--- BEGIN ---

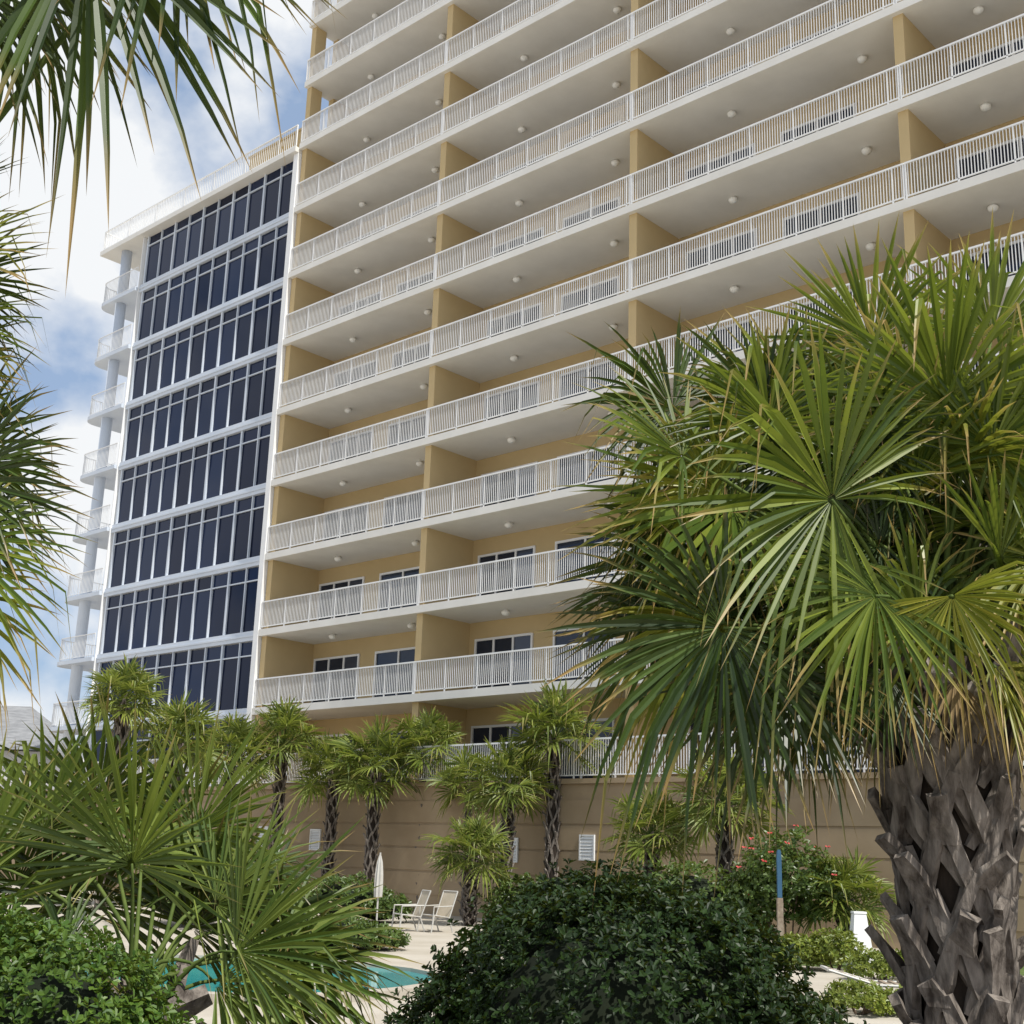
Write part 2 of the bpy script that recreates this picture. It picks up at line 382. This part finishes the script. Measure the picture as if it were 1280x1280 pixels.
def trunk_meshes(H,r0,nb,q,sc=1.0,flare=0.0,z1=0.0):
    def rr(z): 
        t=max(0,min(1,(z-z1)/(H-z1))); return r0*(1+flare*t*t*(3-2*t))
    core=MB(); zz=[-.02]+[H*i/10 for i in range(1,11)]
    core.tube([(0,0,z) for z in zz],[rr(z)*.96 for z in zz],14)
    bt=MB()
    def P(a,z,rad): return Vector((rad*math.cos(a),rad*math.sin(a),z))
    for i in range(nb):
        a=i*2.39996+q.uniform(-.12,.12); z0=H*(i+.5)/nb+q.uniform(-.02,.02); r=rr(z0); k=sc*q.uniform(.85,1.2)*(1+flare*.5*(r/r0-1)/max(flare,.01))
        pts=[];outs=[];ws=[]
        hl=q.uniform(.08,.19)*k; fl=q.choice((.04,.07,.11))*q.uniform(.8,1.2)*k; sw=q.uniform(-.3,.3)
        for j in range(4):
            t=j/3; pts.append(P(a+sw*t,z0+.04*k+hl*t,r+.038*sc+fl*t**1.2)); outs.append(P(a+q.uniform(-.2,.2),0,1)); ws.append((.10-.035*t)*k*q.uniform(.85,1.15))
        bt.ribbon(pts,outs,ws,.038*sc*q.uniform(.7,1.2))
        for sg in (-1,1):
            e=q.uniform(-.05,.05)
            pts=[P(a+sg*.85+e,z0-.24*k,rr(z0-.24*k)-.003),P(a+sg*.6+e,z0-.16*k,rr(z0-.16*k)+.012*sc),P(a+sg*.32,z0-.05*k,r+.030*sc),P(a+sg*.06,z0+.09*k,r+.048*sc)]
            bt.ribbon(pts,[P(a+sg*.85,0,1),P(a+sg*.6,0,1),P(a+sg*.32,0,1),P(a,0,1)],[.036*k,.060*k*q.uniform(.85,1.15),.068*k*q.uniform(.85,1.15),.05*k],.034*sc)
    return core,bt
def near_palm(name,label,C,base_z,tr,specs,auto,seed,nseg=46,cat='palm tree',boots=85,hang=0,pet=.02,wk=1.05,sc=1.0,nv=.5,flare=0.0,z1=0.0,jit=.12):
    q=random.Random(seed); base=Vector((C.x,C.y,base_z)); root=empty(name,base); tag(root,label,cat)
    H=C.z-base_z
    core,bt=trunk_meshes(H,tr,boots,q,sc,flare,z1)
    t=core.build('trunk',M['trunk'],root,True); bt.build('leaf_bases',M['boot'],t)
    def one(hub,ax,nm,R,mat,g,arch,spread):
        ns=max(12,int(nseg*spread/290))
        mb=MB(); frond(mb,hub,ax,nm,R,ns,R_(spread)*q.uniform(.88,1.05),q,g,wk=wk,jit=jit)
        o=mb.build('frond',mat,root,off=base)
        pm=MB(); st=C+Vector((q.uniform(-.06,.06),q.uniform(-.06,.06),q.uniform(-.15,.05))); petiole(pm,st,hub,arch,pet,pet*.4); pm.build('petiole',M['petiole'],o,True,off=base)
    for sp_ in specs:
        px,py,Y,ang,tilt,R,mk=sp_[:7]; g=sp_[7] if len(sp_)>7 else .3
        spread=sp_[8] if len(sp_)>8 else 290
        hub=at(px,py,Y); a=R_(ang)
        ax=(CR*math.cos(a)+CU*math.sin(a)-FW*tilt).normalized()
        nm=-FW*1.0+Vector((q.uniform(-nv,nv),0,.5+q.uniform(-.4,.9)))
        one(hub,ax,nm,R,M[mk],g,.08,spread)
    for az,el,Lp,R,mk in auto:
        a=R_(az); e=R_(el); d=Vector((math.cos(a)*math.cos(e),math.sin(a)*math.cos(e),math.sin(e)))
        hub=C+d*Lp; ax=(d+Vector((0,0,-.35))).normalized(); one(hub,ax,Vector((0,0,1))+d*.15,R,M[mk],.35,.06,270)
    for i in range(hang):
        a=q.uniform(0,6.28); hub=C+Vector((math.cos(a)*.32,math.sin(a)*.32,-.02-q.uniform(0,.12)))
        mb=MB(); frond(mb,hub,Vector((math.cos(a)*.3,math.sin(a)*.3,-1)),Vector((math.cos(a),math.sin(a),.3)),q.uniform(.22,.40),12,R_(80),q,.1)
        o=mb.build('dry_frond',M['dead'],root,off=base)
        pm=MB(); petiole(pm,C+Vector((0,0,-.1)),hub,.03,.016,.008); pm.build('petiole',M['dead'],o,True,off=base)
    return root
# right foreground palm
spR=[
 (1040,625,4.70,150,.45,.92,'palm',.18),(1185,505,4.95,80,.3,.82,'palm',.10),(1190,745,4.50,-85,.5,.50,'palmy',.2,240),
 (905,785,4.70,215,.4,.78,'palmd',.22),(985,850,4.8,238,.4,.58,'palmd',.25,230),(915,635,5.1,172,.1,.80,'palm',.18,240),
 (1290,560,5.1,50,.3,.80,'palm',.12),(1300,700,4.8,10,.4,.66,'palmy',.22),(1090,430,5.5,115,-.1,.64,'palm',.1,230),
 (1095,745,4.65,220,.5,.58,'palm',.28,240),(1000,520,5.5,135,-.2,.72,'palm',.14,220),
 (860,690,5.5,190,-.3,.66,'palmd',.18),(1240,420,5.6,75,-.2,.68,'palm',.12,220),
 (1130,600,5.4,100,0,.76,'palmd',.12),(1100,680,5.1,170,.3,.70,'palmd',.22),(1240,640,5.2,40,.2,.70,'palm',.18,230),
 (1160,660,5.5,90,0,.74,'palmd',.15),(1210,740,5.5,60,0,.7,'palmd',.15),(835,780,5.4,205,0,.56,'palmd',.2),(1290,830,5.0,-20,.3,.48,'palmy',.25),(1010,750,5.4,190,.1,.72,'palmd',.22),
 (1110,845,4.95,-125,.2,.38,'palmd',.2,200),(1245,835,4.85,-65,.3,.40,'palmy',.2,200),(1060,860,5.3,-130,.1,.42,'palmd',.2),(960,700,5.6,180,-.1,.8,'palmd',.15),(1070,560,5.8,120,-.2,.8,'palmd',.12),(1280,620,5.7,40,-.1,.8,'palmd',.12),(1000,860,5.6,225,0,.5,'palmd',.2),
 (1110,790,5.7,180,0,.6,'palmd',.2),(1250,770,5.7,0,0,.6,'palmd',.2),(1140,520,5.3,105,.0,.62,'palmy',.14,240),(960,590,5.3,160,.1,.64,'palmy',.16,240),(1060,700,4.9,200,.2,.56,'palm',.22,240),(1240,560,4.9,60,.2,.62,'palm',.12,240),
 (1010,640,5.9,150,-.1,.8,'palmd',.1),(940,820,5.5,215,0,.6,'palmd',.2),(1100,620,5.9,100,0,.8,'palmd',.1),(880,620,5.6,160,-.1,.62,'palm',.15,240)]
qq=random.Random(57)
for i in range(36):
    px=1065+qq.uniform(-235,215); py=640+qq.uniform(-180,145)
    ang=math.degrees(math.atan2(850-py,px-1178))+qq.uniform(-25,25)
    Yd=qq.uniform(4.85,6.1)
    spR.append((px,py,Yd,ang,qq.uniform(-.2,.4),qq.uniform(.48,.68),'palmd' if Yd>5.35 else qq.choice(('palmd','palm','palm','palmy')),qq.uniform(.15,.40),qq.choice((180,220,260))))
near_palm('cabbage_palm','large cabbage palm with crisscross leaf bases on its trunk, in front at the right',at(1178,830,5.2),0,.158,spR,
 [(20,30,.9,.8,'palm'),(60,15,.9,.8,'palm'),(95,35,.9,.8,'palm'),(130,10,.9,.8,'palmd'),(40,60,.9,.75,'palm'),(-20,10,.9,.8,'palmy'),(75,-10,.7,.6,'palmd'),(10,-12,.7,.6,'palmd')],11,nseg=56,boots=90,hang=8,wk=1.06,sc=.98,nv=.9,flare=.48,z1=1.2,jit=.15,pet=.016)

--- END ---

▶ [EXERCISE BRIEF]
Scan the data for the word "append" and copy every line where it shows up.

▶ [TASK RESPONSE]
            t=j/3; pts.append(P(a+sw*t,z0+.04*k+hl*t,r+.038*sc+fl*t**1.2)); outs.append(P(a+q.uniform(-.2,.2),0,1)); ws.append((.10-.035*t)*k*q.uniform(.85,1.15))
    spR.append((px,py,Yd,ang,qq.uniform(-.2,.4),qq.uniform(.48,.68),'palmd' if Yd>5.35 else qq.choice(('palmd','palm','palm','palmy')),qq.uniform(.15,.40),qq.choice((180,220,260))))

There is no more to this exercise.